── Entries provided
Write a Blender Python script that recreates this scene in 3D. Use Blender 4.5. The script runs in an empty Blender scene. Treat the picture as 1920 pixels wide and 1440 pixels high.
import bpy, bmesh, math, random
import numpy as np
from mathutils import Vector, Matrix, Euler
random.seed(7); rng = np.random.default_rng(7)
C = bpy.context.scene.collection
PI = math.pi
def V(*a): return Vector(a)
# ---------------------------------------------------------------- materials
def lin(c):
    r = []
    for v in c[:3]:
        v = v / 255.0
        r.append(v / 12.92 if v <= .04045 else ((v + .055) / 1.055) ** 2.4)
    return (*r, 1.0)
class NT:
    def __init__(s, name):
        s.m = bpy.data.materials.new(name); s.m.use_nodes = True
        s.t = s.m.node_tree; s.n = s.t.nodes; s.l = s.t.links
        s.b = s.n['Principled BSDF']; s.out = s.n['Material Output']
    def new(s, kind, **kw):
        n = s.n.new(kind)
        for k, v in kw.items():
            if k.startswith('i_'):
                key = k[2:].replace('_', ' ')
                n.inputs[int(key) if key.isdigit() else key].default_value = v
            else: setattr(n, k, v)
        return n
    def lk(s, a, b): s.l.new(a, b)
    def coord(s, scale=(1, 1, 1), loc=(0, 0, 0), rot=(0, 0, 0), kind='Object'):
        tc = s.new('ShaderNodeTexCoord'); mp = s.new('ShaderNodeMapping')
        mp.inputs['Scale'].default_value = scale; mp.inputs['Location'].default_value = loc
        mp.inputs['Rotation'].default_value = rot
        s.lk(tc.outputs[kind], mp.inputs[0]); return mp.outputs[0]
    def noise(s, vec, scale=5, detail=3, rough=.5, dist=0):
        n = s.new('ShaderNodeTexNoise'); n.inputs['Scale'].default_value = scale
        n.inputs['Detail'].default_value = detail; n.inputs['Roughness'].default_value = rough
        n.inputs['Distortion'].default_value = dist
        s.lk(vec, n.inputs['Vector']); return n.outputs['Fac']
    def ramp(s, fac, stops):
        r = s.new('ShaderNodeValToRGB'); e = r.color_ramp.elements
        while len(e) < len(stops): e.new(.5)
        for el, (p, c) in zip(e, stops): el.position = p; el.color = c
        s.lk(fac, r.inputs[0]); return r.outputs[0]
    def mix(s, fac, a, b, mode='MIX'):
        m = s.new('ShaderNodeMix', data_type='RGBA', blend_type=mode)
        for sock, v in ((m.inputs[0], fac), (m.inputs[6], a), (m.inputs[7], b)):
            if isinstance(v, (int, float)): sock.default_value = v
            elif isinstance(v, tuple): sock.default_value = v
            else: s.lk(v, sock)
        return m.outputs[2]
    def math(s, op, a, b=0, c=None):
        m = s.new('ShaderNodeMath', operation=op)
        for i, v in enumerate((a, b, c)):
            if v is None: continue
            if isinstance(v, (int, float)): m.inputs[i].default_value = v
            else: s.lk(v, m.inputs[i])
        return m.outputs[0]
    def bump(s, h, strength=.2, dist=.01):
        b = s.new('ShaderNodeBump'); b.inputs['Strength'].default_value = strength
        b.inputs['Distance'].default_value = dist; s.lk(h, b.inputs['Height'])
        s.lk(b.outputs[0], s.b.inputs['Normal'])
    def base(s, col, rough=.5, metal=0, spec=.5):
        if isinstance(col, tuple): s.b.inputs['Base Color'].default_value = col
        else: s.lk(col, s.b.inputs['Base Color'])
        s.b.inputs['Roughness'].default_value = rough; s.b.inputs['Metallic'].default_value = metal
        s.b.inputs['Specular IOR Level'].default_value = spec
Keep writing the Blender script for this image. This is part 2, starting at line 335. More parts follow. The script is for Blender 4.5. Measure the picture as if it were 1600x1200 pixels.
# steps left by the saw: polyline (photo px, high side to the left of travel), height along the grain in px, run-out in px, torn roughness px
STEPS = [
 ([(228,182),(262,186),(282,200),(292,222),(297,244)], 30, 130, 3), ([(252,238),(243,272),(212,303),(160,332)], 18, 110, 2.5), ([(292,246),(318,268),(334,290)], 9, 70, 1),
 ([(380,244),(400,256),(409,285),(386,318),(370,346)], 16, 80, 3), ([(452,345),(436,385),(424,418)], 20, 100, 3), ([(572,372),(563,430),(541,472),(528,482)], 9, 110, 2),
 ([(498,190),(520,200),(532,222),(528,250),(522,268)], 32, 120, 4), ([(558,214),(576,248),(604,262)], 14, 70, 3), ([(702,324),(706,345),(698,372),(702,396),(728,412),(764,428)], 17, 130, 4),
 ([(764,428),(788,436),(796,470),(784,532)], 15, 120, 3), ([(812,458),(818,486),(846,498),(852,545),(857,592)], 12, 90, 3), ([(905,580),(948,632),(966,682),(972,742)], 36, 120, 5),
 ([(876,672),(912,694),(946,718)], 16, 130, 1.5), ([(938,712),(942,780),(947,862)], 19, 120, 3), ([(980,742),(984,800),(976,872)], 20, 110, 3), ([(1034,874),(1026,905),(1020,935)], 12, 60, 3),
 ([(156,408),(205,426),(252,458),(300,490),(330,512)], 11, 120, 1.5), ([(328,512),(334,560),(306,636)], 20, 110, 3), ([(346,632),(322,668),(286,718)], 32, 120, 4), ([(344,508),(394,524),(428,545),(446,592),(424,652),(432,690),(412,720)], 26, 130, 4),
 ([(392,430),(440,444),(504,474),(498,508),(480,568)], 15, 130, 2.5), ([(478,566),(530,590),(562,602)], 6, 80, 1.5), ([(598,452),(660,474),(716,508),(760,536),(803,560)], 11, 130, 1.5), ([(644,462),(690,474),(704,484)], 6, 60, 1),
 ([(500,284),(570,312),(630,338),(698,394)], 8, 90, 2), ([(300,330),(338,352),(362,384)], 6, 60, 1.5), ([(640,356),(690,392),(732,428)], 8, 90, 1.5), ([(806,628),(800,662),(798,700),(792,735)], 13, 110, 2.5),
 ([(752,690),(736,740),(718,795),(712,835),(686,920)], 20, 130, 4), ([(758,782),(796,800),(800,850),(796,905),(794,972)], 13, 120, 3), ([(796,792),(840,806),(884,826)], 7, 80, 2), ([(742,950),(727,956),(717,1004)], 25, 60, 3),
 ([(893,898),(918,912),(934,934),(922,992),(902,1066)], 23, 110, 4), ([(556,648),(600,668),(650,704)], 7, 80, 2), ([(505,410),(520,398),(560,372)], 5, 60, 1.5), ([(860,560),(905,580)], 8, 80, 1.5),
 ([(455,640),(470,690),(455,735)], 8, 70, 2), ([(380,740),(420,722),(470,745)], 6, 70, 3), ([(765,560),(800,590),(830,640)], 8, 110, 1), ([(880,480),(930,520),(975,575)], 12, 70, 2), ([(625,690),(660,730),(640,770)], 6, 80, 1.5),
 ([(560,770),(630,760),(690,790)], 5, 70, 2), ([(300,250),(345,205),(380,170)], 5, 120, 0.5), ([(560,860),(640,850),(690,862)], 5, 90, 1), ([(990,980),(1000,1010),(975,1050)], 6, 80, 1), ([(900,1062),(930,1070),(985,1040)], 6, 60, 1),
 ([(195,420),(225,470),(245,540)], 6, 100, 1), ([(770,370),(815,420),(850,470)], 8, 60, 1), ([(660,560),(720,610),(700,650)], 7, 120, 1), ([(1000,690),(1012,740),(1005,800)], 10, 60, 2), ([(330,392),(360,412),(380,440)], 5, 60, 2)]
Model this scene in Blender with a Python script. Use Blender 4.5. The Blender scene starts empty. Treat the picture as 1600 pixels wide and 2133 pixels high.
────
Exercise:
Recite the full listing above exactly.

Solution:
Write a Blender Python script that recreates this scene in 3D. Use Blender 4.5. The script runs in an empty Blender scene. Treat the picture as 1920 pixels wide and 1440 pixels high.
import bpy, bmesh, math, random
import numpy as np
from mathutils import Vector, Matrix, Euler
random.seed(7); rng = np.random.default_rng(7)
C = bpy.context.scene.collection
PI = math.pi
def V(*a): return Vector(a)
# ---------------------------------------------------------------- materials
def lin(c):
    r = []
    for v in c[:3]:
        v = v / 255.0
        r.append(v / 12.92 if v <= .04045 else ((v + .055) / 1.055) ** 2.4)
    return (*r, 1.0)
class NT:
    def __init__(s, name):
        s.m = bpy.data.materials.new(name); s.m.use_nodes = True
        s.t = s.m.node_tree; s.n = s.t.nodes; s.l = s.t.links
        s.b = s.n['Principled BSDF']; s.out = s.n['Material Output']
    def new(s, kind, **kw):
        n = s.n.new(kind)
        for k, v in kw.items():
            if k.startswith('i_'):
                key = k[2:].replace('_', ' ')
                n.inputs[int(key) if key.isdigit() else key].default_value = v
            else: setattr(n, k, v)
        return n
    def lk(s, a, b): s.l.new(a, b)
    def coord(s, scale=(1, 1, 1), loc=(0, 0, 0), rot=(0, 0, 0), kind='Object'):
        tc = s.new('ShaderNodeTexCoord'); mp = s.new('ShaderNodeMapping')
        mp.inputs['Scale'].default_value = scale; mp.inputs['Location'].default_value = loc
        mp.inputs['Rotation'].default_value = rot
        s.lk(tc.outputs[kind], mp.inputs[0]); return mp.outputs[0]
    def noise(s, vec, scale=5, detail=3, rough=.5, dist=0):
        n = s.new('ShaderNodeTexNoise'); n.inputs['Scale'].default_value = scale
        n.inputs['Detail'].default_value = detail; n.inputs['Roughness'].default_value = rough
        n.inputs['Distortion'].default_value = dist
        s.lk(vec, n.inputs['Vector']); return n.outputs['Fac']
    def ramp(s, fac, stops):
        r = s.new('ShaderNodeValToRGB'); e = r.color_ramp.elements
        while len(e) < len(stops): e.new(.5)
        for el, (p, c) in zip(e, stops): el.position = p; el.color = c
        s.lk(fac, r.inputs[0]); return r.outputs[0]
    def mix(s, fac, a, b, mode='MIX'):
        m = s.new('ShaderNodeMix', data_type='RGBA', blend_type=mode)
        for sock, v in ((m.inputs[0], fac), (m.inputs[6], a), (m.inputs[7], b)):
            if isinstance(v, (int, float)): sock.default_value = v
            elif isinstance(v, tuple): sock.default_value = v
            else: s.lk(v, sock)
        return m.outputs[2]
    def math(s, op, a, b=0, c=None):
        m = s.new('ShaderNodeMath', operation=op)
        for i, v in enumerate((a, b, c)):
            if v is None: continue
            if isinstance(v, (int, float)): m.inputs[i].default_value = v
            else: s.lk(v, m.inputs[i])
        return m.outputs[0]
    def bump(s, h, strength=.2, dist=.01):
        b = s.new('ShaderNodeBump'); b.inputs['Strength'].default_value = strength
        b.inputs['Distance'].default_value = dist; s.lk(h, b.inputs['Height'])
        s.lk(b.outputs[0], s.b.inputs['Normal'])
    def base(s, col, rough=.5, metal=0, spec=.5):
        if isinstance(col, tuple): s.b.inputs['Base Color'].default_value = col
        else: s.lk(col, s.b.inputs['Base Color'])
        s.b.inputs['Roughness'].default_value = rough; s.b.inputs['Metallic'].default_value = metal
        s.b.inputs['Specular IOR Level'].default_value = spec
Keep writing the Blender script for this image. This is part 2, starting at line 335. More parts follow. The script is for Blender 4.5. Measure the picture as if it were 1600x1200 pixels.
# steps left by the saw: polyline (photo px, high side to the left of travel), height along the grain in px, run-out in px, torn roughness px
STEPS = [
 ([(228,182),(262,186),(282,200),(292,222),(297,244)], 30, 130, 3), ([(252,238),(243,272),(212,303),(160,332)], 18, 110, 2.5), ([(292,246),(318,268),(334,290)], 9, 70, 1),
 ([(380,244),(400,256),(409,285),(386,318),(370,346)], 16, 80, 3), ([(452,345),(436,385),(424,418)], 20, 100, 3), ([(572,372),(563,430),(541,472),(528,482)], 9, 110, 2),
 ([(498,190),(520,200),(532,222),(528,250),(522,268)], 32, 120, 4), ([(558,214),(576,248),(604,262)], 14, 70, 3), ([(702,324),(706,345),(698,372),(702,396),(728,412),(764,428)], 17, 130, 4),
 ([(764,428),(788,436),(796,470),(784,532)], 15, 120, 3), ([(812,458),(818,486),(846,498),(852,545),(857,592)], 12, 90, 3), ([(905,580),(948,632),(966,682),(972,742)], 36, 120, 5),
 ([(876,672),(912,694),(946,718)], 16, 130, 1.5), ([(938,712),(942,780),(947,862)], 19, 120, 3), ([(980,742),(984,800),(976,872)], 20, 110, 3), ([(1034,874),(1026,905),(1020,935)], 12, 60, 3),
 ([(156,408),(205,426),(252,458),(300,490),(330,512)], 11, 120, 1.5), ([(328,512),(334,560),(306,636)], 20, 110, 3), ([(346,632),(322,668),(286,718)], 32, 120, 4), ([(344,508),(394,524),(428,545),(446,592),(424,652),(432,690),(412,720)], 26, 130, 4),
 ([(392,430),(440,444),(504,474),(498,508),(480,568)], 15, 130, 2.5), ([(478,566),(530,590),(562,602)], 6, 80, 1.5), ([(598,452),(660,474),(716,508),(760,536),(803,560)], 11, 130, 1.5), ([(644,462),(690,474),(704,484)], 6, 60, 1),
 ([(500,284),(570,312),(630,338),(698,394)], 8, 90, 2), ([(300,330),(338,352),(362,384)], 6, 60, 1.5), ([(640,356),(690,392),(732,428)], 8, 90, 1.5), ([(806,628),(800,662),(798,700),(792,735)], 13, 110, 2.5),
 ([(752,690),(736,740),(718,795),(712,835),(686,920)], 20, 130, 4), ([(758,782),(796,800),(800,850),(796,905),(794,972)], 13, 120, 3), ([(796,792),(840,806),(884,826)], 7, 80, 2), ([(742,950),(727,956),(717,1004)], 25, 60, 3),
 ([(893,898),(918,912),(934,934),(922,992),(902,1066)], 23, 110, 4), ([(556,648),(600,668),(650,704)], 7, 80, 2), ([(505,410),(520,398),(560,372)], 5, 60, 1.5), ([(860,560),(905,580)], 8, 80, 1.5),
 ([(455,640),(470,690),(455,735)], 8, 70, 2), ([(380,740),(420,722),(470,745)], 6, 70, 3), ([(765,560),(800,590),(830,640)], 8, 110, 1), ([(880,480),(930,520),(975,575)], 12, 70, 2), ([(625,690),(660,730),(640,770)], 6, 80, 1.5),
 ([(560,770),(630,760),(690,790)], 5, 70, 2), ([(300,250),(345,205),(380,170)], 5, 120, 0.5), ([(560,860),(640,850),(690,862)], 5, 90, 1), ([(990,980),(1000,1010),(975,1050)], 6, 80, 1), ([(900,1062),(930,1070),(985,1040)], 6, 60, 1),
 ([(195,420),(225,470),(245,540)], 6, 100, 1), ([(770,370),(815,420),(850,470)], 8, 60, 1), ([(660,560),(720,610),(700,650)], 7, 120, 1), ([(1000,690),(1012,740),(1005,800)], 10, 60, 2), ([(330,392),(360,412),(380,440)], 5, 60, 2)]
Model this scene in Blender with a Python script. Use Blender 4.5. The Blender scene starts empty. Treat the picture as 1600 pixels wide and 2133 pixels high.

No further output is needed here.